There have been several government-funded geoengineering research efforts in Europe, including the German Research Foundation Priority Programme, and the European Union-backed Implications and Risks of Engineering Solar Radiation to Limit Climate Change project. The biggest U.S. research effort so far is Harvard's new multidisciplinary Solar Geoengineering Research Program, which has raised around $7.5 million. But it mostly came from private sources, including Microsoft cofounder Bill Gates and the Hewlett Foundation. Scientists at Harvard and elsewhere in the United States have struggled to raise significant funds from public sources, largely due to the still controversial nature of the subject. 

Because China is increasingly influential on climate issues, the broader significance of the geoengineering program may be the international example that it sets, says Janos Pasztor, executive director of the Carnegie Climate Geoengineering Governance Initiative.

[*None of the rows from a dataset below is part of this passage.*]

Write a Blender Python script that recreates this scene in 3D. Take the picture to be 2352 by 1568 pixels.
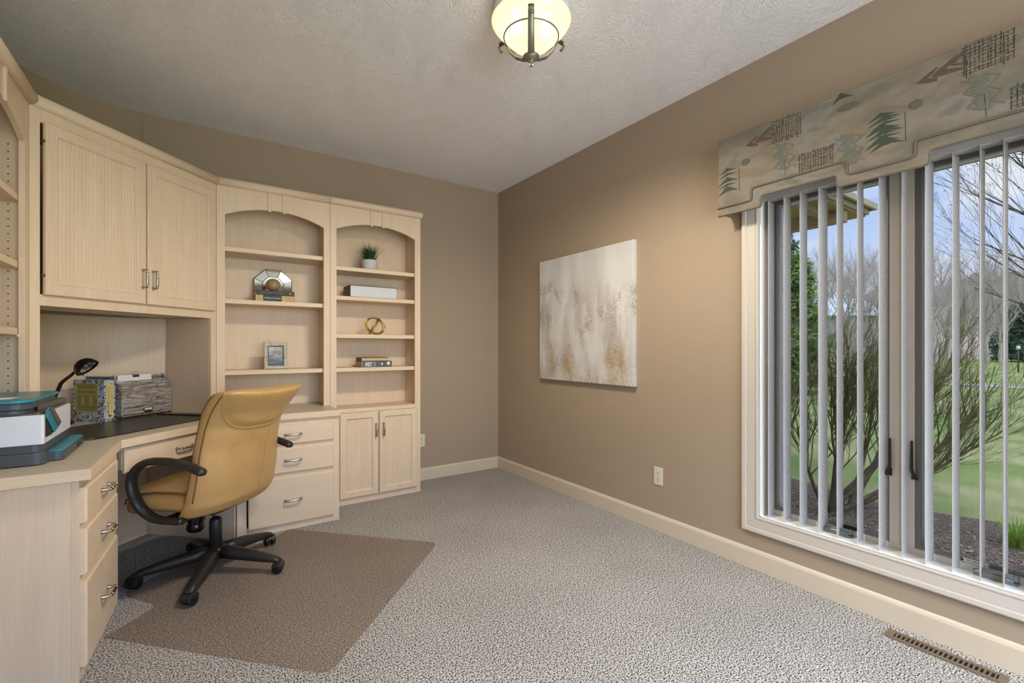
import bpy, bmesh, math, random
from mathutils import Matrix, Vector
from math import sin, cos, pi, radians

S = bpy.context.scene
for o in list(bpy.data.objects):
    bpy.data.objects.remove(o)
COL = S.collection

# ------------------------------------------------------------------ camera
cam = bpy.data.cameras.new('camera')
cam.sensor_width = 36.0
cam.lens = 36.0 * 1056.0 / 2352.0
cam.shift_y = 14.0 / 2352.0
cam.clip_start = 0.02
cam.clip_end = 500
camo = bpy.data.objects.new('camera', cam)
COL.objects.link(camo)
camo.location = (0, 0, 1.17)
camo.rotation_euler = (pi / 2, 0, -math.atan((1176 - 453) / 1056.0))
S.camera = camo

# ------------------------------------------------------------------ exposure
S.view_settings.view_transform = 'Standard'
S.view_settings.look = 'None'
S.view_settings.exposure = 0.0
S.view_settings.gamma = 1.0
S.view_settings.use_curve_mapping = False

# ------------------------------------------------------------------ sky and sun
SKY_STRENGTH = 8.5
SUN_STRENGTH = 30.0
BULB_WATTS = 58.0
wd = bpy.data.worlds.new('sky')
S.world = wd
wd.use_nodes = True
nt = wd.node_tree
nt.nodes.clear()
wo = nt.nodes.new('ShaderNodeOutputWorld')
bg = nt.nodes.new('ShaderNodeBackground')
bg.inputs['Strength'].default_value = SKY_STRENGTH
tc = nt.nodes.new('ShaderNodeTexCoord')
sep = nt.nodes.new('ShaderNodeSeparateXYZ')
nt.links.new(tc.outputs['Generated'], sep.inputs[0])
rp = nt.nodes.new('ShaderNodeValToRGB')
rp.color_ramp.elements[0].position = 0.02
rp.color_ramp.elements[0].color = (0.86, 0.91, 1.0, 1)
rp.color_ramp.elements[1].position = 0.36
rp.color_ramp.elements[1].color = (0.25, 0.47, 1.0, 1)
nt.links.new(sep.outputs['Z'], rp.inputs[0])
mp = nt.nodes.new('ShaderNodeMapping')
mp.inputs['Scale'].default_value = (3.0, 3.0, 9.0)
nt.links.new(tc.outputs['Generated'], mp.inputs[0])
ns = nt.nodes.new('ShaderNodeTexNoise')
ns.inputs['Scale'].default_value = 1.3
ns.inputs['Detail'].default_value = 6
nt.links.new(mp.outputs[0], ns.inputs['Vector'])
cr = nt.nodes.new('ShaderNodeValToRGB')
cr.color_ramp.elements[0].position = 0.50
cr.color_ramp.elements[0].color = (0, 0, 0, 1)
cr.color_ramp.elements[1].position = 0.72
cr.color_ramp.elements[1].color = (1, 1, 1, 1)
nt.links.new(ns.outputs['Fac'], cr.inputs[0])
mx = nt.nodes.new('ShaderNodeMixRGB')
mx.inputs['Color2'].default_value = (0.95, 0.97, 1.0, 1)
nt.links.new(cr.outputs['Color'], mx.inputs['Fac'])
nt.links.new(rp.outputs['Color'], mx.inputs['Color1'])
nt.links.new(mx.outputs['Color'], bg.inputs['Color'])
nt.links.new(bg.outputs[0], wo.inputs[0])

sl = bpy.data.lights.new('sun', 'SUN')
sl.energy = SUN_STRENGTH
sl.angle = radians(90)
sl.color = (0.95, 0.97, 1.0)
so = bpy.data.objects.new('sun', sl)
COL.objects.link(so)
so.location = (-3, -4, 12)
so.rotation_euler = Vector((0.22, 0.30, -0.90)).to_track_quat('-Z', 'Y').to_euler()

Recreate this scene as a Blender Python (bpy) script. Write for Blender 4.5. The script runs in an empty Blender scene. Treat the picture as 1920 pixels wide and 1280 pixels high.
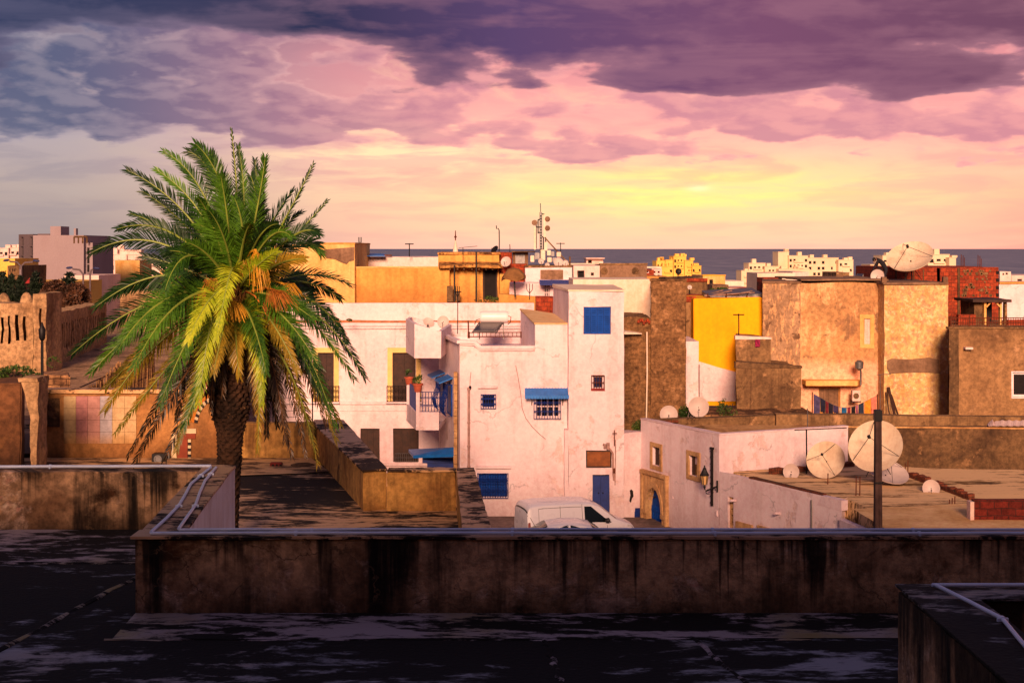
import bpy, bmesh, math, random
from mathutils import Vector, Matrix, noise
random.seed(7)
R = math.radians
F = 2667.0; U0 = 960.0; V0 = 466.0; CH = 12.0      # lens in photo pixels, horizon, eye height
COL = bpy.context.scene.collection

def W(u, v, Y):
    return Vector(((u-U0)/F*Y, Y, CH-(v-V0)/F*Y))
def X_(u, Y): return (u-U0)/F*Y
def Z_(v, Y): return CH-(v-V0)/F*Y
def YZ(v, z): return (CH-z)*F/(v-V0)               # depth of a point of height z seen at row v
def C(r, g, b, a=1.0):
    def f(c):
        c /= 255.0
        return c/12.92 if c <= .04045 else ((c+.055)/1.055)**2.4
    return (f(r), f(g), f(b), a)

# ------------------------------------------------------------------ things
def tag(o, label=None, cat=None, group=None, kind=None):
    if label: o['label'] = label
    if cat: o['category'] = cat
    if group: o['group'] = group
    if kind: o['kind'] = kind
    return o
OFF = {}
def thing(name, label, cat, loc=(0,0,0), group=None):
    o = bpy.data.objects.new(name, None); COL.objects.link(o)
    o.empty_display_size = .3
    o.location = loc; OFF[o.name] = Vector(loc)
    return tag(o, label, cat, group)
def copy_tree(o, parent=None):
    c = o.copy(); COL.objects.link(c); c.parent = parent
    OFF[c.name] = OFF.get(o.name, Vector((0,0,0)))
    for ch in list(o.children): copy_tree(ch, c)
    return c

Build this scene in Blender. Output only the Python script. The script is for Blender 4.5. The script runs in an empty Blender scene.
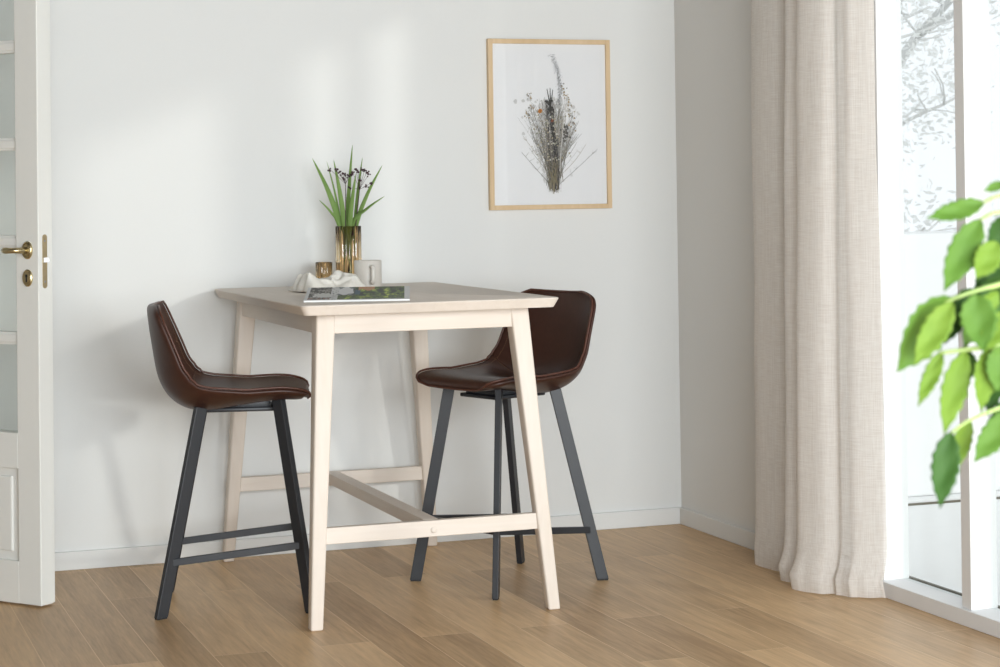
import bpy, bmesh, math, random
from mathutils import Vector, Matrix, noise
R = math.radians
PI = math.pi
scene = bpy.context.scene
COL = scene.collection

# ------------------------------------------------------------------ helpers
def link(o, parent=None):
    COL.objects.link(o)
    if parent is not None:
        o.parent = parent
    return o

def tag(o, label=None, cat=None, group=None, kind=None):
    if label: o['label'] = label
    if cat: o['category'] = cat
    if group: o['group'] = group
    if kind: o['kind'] = kind
    return o

def empty(name, loc=(0, 0, 0), rz=0.0):
    o = bpy.data.objects.new(name, None)
    o.location = loc
    o.rotation_euler = (0, 0, rz)
    o.empty_display_size = .05
    return link(o)

def build(name, bm, mat, parent=None, smooth=False, auto=None):
    bmesh.ops.recalc_face_normals(bm, faces=bm.faces[:])
    me = bpy.data.meshes.new(name)
    bm.to_mesh(me)
    bm.free()
    mats = mat if isinstance(mat, (list, tuple)) else [mat]
    for m in mats:
        me.materials.append(m)
    if smooth:
        for p in me.polygons:
            p.use_smooth = True
        if auto:
            try:
                me.set_sharp_from_angle(angle=R(auto))
            except Exception:
                pass
    return link(bpy.data.objects.new(name, me), parent)

def box(bm, lo, hi, bevel=0.0, seg=2, mi=0):
    r = bmesh.ops.create_cube(bm, size=1.0)
    vs = r['verts']
    for v in vs:
        v.co = Vector([lo[i] + (v.co[i] + .5) * (hi[i] - lo[i]) for i in range(3)])
    fs = list({f for v in vs for f in v.link_faces})
    for f in fs:
        f.material_index = mi
    if bevel:
        es = list({e for v in vs for e in v.link_edges})
        bmesh.ops.bevel(bm, geom=es, offset=bevel, segments=seg, affect='EDGES', profile=.5)

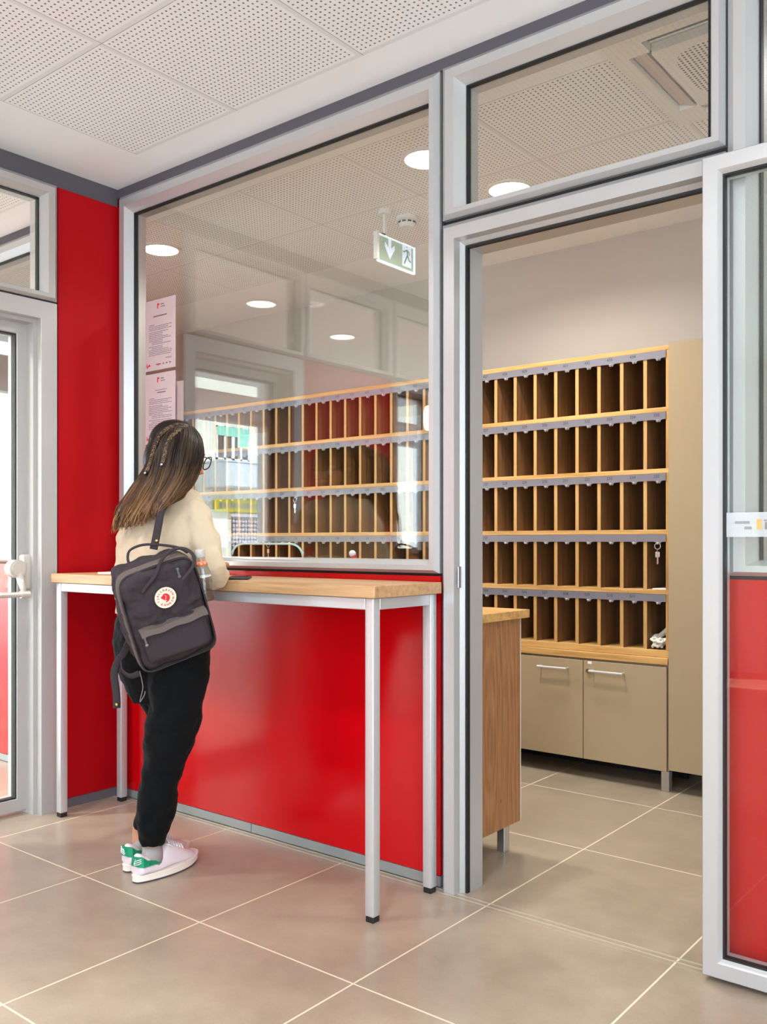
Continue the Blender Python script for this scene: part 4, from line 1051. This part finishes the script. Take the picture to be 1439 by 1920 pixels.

Notably, it could compel other nations to make similar investments into exploring regional impacts and policy implications of geoengineering, or at least to engage on the subject. In fact, the program has already taken steps to incorporate poor nations like the Philippines and Bangladesh into discussions on the issue, hosting a workshop on geoengineering in the developing world several weeks ago.

But are there any risks to China, with its mixed history on human rights and lack of democratic institutions, establishing itself as a scientific leader in a field with the power to alter the entire globe, for better or worse?

To the degree that the science is openly published, and there’s a lot left to learn, “it doesn’t matter which country understands first,” Pasztor says.

But over the long-term, there could be risks to any single nation dominating the research on this issue, because it could also come to dominate the debate on how, when, and whether to ultimately deploy such technology, Cornell’s MacMartin says. He adds he would prefer that the United States government also funds research in this area, coupled with dedicated efforts to cut greenhouse gas emissions.

"It is essential for the U.S. to continue to have a seat at the table in any decision that affects the entire planet," he says.